Still, Democrats say he should just articulate his vision. Leadership isn’t only about what you accomplish, but how much people understand what you’re trying to get done. “Think back to 1936 and FDR,” says Bill Galston of the Brookings Institution.  “The fact they had thwarted him at every turn didn’t matter because people understood where he was coming from.”

Geoff Garin, a pollster with the pro-Obama PAC Priorities USA, acknowledges the problem. “People feel dealt out of the process. His unique talent as a politician is to deal people in—he needs to have an economic message that makes people feel he can make a difference,” Garin says. The message is More To Come—Don’t Panic Yet, it’s only June. 

Which is something that President Obama simply has not been able to do.  Oh sure - he can speak in platitudes better than anyone, but platitudes do not constitute a vision or a plan to make the vision reality.  That is where President Obama is losing the race, and he does not have a lot of time to change course.

Maybe they’re retooling the ship in Chicago and Obama will tailor his message to changed circumstances. Saying he has the right policies and needs more time worked when the economy was generating more jobs. Complacency is the enemy, not Romney.

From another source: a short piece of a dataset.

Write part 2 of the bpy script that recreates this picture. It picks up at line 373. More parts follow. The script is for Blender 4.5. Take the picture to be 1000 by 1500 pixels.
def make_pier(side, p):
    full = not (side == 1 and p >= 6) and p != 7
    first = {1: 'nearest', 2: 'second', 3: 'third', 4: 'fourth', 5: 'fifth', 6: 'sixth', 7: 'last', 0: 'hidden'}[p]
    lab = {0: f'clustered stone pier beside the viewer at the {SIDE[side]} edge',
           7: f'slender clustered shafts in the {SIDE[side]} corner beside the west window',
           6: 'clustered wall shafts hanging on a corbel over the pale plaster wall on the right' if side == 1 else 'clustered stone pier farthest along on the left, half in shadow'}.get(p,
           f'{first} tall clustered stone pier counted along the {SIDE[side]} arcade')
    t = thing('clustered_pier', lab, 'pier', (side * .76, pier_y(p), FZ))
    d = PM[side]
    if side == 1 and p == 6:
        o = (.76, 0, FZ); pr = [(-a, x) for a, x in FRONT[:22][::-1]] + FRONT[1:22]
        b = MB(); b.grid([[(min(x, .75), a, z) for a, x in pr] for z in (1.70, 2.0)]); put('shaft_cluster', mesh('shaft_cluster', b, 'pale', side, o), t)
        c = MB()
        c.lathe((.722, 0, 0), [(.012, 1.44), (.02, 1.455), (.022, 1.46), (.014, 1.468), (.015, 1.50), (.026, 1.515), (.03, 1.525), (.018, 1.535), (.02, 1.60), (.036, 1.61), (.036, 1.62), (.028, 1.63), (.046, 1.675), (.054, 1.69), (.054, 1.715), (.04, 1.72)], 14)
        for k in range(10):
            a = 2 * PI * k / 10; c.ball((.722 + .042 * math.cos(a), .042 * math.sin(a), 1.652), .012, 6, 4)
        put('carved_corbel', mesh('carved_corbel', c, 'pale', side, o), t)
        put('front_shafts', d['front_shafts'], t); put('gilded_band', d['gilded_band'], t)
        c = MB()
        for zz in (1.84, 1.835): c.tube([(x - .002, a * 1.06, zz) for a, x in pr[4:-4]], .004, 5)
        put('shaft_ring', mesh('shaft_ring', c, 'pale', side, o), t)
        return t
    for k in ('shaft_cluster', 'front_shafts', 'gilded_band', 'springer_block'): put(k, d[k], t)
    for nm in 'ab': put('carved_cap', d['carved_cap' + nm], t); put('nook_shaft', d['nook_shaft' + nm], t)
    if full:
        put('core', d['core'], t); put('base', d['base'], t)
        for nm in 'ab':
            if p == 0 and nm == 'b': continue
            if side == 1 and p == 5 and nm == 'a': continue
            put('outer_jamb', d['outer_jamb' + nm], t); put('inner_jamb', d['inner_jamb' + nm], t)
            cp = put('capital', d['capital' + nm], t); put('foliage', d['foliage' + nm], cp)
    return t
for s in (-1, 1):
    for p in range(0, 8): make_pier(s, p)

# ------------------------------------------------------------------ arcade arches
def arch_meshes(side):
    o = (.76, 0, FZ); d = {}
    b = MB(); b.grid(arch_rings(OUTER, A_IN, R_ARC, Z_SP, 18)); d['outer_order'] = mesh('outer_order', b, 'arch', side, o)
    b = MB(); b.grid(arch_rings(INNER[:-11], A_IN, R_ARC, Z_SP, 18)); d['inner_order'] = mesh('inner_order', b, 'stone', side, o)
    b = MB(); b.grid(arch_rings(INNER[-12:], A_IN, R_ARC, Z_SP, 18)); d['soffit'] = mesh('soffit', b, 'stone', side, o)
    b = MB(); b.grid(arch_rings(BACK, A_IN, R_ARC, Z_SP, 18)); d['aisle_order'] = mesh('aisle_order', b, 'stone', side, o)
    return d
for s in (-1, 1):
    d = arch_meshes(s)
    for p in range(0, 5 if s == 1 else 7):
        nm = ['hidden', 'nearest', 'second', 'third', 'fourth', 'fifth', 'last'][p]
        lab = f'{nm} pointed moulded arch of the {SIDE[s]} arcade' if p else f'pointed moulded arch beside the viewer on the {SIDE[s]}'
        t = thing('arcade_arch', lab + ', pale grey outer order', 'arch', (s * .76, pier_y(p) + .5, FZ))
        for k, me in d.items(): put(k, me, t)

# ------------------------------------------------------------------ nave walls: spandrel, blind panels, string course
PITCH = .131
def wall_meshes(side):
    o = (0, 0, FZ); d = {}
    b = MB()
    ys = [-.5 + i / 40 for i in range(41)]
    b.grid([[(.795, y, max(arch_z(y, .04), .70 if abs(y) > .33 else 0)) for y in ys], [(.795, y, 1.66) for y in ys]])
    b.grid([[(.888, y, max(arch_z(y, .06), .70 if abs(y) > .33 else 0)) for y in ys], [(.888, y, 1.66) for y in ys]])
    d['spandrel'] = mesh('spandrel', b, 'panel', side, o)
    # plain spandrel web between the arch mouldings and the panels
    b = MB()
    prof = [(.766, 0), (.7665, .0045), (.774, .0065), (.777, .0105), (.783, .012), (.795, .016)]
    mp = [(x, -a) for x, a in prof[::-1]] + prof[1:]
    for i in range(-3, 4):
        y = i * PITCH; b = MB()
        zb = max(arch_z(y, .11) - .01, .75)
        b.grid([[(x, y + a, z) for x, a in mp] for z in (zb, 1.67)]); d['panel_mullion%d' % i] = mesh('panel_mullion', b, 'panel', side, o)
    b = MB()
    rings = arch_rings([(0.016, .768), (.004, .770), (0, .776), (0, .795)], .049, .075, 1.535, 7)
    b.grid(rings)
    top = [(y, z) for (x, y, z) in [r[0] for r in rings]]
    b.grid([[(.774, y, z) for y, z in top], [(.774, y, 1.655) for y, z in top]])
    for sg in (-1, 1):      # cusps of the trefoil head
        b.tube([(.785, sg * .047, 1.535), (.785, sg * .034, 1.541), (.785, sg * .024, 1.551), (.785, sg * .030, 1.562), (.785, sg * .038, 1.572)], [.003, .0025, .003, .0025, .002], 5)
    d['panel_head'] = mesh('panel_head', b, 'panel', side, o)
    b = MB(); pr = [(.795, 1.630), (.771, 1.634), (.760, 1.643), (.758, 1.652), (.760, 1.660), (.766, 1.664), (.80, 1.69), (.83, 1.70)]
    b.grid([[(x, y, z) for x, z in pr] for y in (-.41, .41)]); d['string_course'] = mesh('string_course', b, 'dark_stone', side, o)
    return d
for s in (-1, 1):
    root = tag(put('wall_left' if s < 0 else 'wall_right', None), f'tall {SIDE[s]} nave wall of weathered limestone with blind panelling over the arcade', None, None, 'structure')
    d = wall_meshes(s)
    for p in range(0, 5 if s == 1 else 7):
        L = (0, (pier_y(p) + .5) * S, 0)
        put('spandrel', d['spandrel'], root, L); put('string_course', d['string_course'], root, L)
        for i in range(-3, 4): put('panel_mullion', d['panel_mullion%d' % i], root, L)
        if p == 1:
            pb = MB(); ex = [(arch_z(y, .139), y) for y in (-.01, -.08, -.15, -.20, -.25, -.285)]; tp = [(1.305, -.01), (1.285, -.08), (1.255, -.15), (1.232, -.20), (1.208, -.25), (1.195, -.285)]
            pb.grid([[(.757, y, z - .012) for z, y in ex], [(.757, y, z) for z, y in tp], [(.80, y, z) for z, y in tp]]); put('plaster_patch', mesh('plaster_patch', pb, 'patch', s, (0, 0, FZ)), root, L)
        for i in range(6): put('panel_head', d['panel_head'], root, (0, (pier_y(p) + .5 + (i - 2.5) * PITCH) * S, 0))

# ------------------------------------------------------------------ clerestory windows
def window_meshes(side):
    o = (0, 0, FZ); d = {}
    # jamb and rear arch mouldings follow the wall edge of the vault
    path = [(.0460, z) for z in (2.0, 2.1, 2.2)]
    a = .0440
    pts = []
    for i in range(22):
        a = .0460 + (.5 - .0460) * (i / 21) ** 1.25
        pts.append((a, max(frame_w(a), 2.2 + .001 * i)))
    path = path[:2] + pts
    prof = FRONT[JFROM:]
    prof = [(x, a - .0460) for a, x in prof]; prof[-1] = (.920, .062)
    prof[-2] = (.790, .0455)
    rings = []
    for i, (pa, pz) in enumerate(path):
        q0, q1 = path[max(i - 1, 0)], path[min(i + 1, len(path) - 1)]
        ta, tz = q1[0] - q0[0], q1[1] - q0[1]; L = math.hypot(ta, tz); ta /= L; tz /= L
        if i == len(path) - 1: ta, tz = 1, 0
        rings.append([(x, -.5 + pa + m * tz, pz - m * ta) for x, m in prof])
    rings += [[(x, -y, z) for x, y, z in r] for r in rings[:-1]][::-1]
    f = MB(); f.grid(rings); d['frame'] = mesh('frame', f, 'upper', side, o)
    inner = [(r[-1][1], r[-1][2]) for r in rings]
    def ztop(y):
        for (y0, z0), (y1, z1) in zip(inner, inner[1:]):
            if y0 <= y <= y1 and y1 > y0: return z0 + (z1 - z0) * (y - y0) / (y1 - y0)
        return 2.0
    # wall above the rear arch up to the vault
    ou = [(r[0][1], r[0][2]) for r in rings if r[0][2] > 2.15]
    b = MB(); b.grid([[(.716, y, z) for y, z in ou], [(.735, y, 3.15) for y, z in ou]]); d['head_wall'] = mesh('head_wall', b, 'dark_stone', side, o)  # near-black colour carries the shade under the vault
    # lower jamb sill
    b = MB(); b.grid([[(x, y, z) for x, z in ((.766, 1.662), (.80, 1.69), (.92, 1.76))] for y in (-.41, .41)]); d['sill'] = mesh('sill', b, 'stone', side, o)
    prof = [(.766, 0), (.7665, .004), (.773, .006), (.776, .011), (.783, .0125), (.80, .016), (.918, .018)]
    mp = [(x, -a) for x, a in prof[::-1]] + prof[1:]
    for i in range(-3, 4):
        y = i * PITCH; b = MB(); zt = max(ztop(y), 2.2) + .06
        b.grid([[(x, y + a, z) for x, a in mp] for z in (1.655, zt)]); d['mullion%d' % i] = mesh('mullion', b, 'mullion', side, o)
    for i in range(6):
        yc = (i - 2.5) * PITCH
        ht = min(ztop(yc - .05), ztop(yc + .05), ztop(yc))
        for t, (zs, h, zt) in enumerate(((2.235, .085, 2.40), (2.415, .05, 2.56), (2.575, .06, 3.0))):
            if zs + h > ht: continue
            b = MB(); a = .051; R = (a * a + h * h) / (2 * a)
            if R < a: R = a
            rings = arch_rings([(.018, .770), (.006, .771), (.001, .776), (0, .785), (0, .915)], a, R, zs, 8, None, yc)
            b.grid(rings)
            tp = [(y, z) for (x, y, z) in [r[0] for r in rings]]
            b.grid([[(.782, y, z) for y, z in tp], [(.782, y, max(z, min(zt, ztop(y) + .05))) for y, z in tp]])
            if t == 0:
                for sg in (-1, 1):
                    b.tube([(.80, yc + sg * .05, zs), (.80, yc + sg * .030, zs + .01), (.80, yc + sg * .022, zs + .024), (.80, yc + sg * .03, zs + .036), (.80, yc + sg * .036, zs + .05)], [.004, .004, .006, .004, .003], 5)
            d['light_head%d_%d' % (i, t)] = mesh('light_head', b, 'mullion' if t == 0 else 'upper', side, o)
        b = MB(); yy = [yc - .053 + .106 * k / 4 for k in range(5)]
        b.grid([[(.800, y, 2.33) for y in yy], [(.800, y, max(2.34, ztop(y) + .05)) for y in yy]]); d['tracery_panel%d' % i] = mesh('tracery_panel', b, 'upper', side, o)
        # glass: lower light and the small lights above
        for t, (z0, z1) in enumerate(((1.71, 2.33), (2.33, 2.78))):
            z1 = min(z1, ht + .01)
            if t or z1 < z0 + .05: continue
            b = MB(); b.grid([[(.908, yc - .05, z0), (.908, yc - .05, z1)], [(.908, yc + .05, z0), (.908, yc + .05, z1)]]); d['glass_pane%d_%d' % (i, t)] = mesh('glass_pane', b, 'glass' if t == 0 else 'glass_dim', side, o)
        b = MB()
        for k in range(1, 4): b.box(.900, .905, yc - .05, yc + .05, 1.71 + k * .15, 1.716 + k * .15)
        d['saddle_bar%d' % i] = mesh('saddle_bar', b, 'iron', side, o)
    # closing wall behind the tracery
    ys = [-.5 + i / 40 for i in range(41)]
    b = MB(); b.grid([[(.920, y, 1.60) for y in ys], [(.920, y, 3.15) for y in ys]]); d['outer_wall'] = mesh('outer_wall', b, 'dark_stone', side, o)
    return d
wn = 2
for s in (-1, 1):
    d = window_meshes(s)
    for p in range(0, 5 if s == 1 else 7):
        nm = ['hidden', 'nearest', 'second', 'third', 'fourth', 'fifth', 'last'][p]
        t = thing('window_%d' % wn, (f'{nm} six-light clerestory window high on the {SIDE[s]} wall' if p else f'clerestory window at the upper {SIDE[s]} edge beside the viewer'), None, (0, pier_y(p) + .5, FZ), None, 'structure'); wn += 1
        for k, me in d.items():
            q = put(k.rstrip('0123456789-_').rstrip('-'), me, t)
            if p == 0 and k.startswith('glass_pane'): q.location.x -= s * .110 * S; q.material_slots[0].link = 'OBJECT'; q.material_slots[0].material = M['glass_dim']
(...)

This campaign is going to be fast paced and nasty.  We all know that Team Obama can throw a punch.  We are starting to now see that unlike John McCain, Mitt Romney can and will hit back.  President Obama is not used to that and that is one reason why the campaign appears to be spinning it's wheels.  And THAT is what has the President's supporters, like Ms. Clift, panicked the most...the seeming complacency of Team Obama.  Their messiah has feet of clay and they are just now realizing it.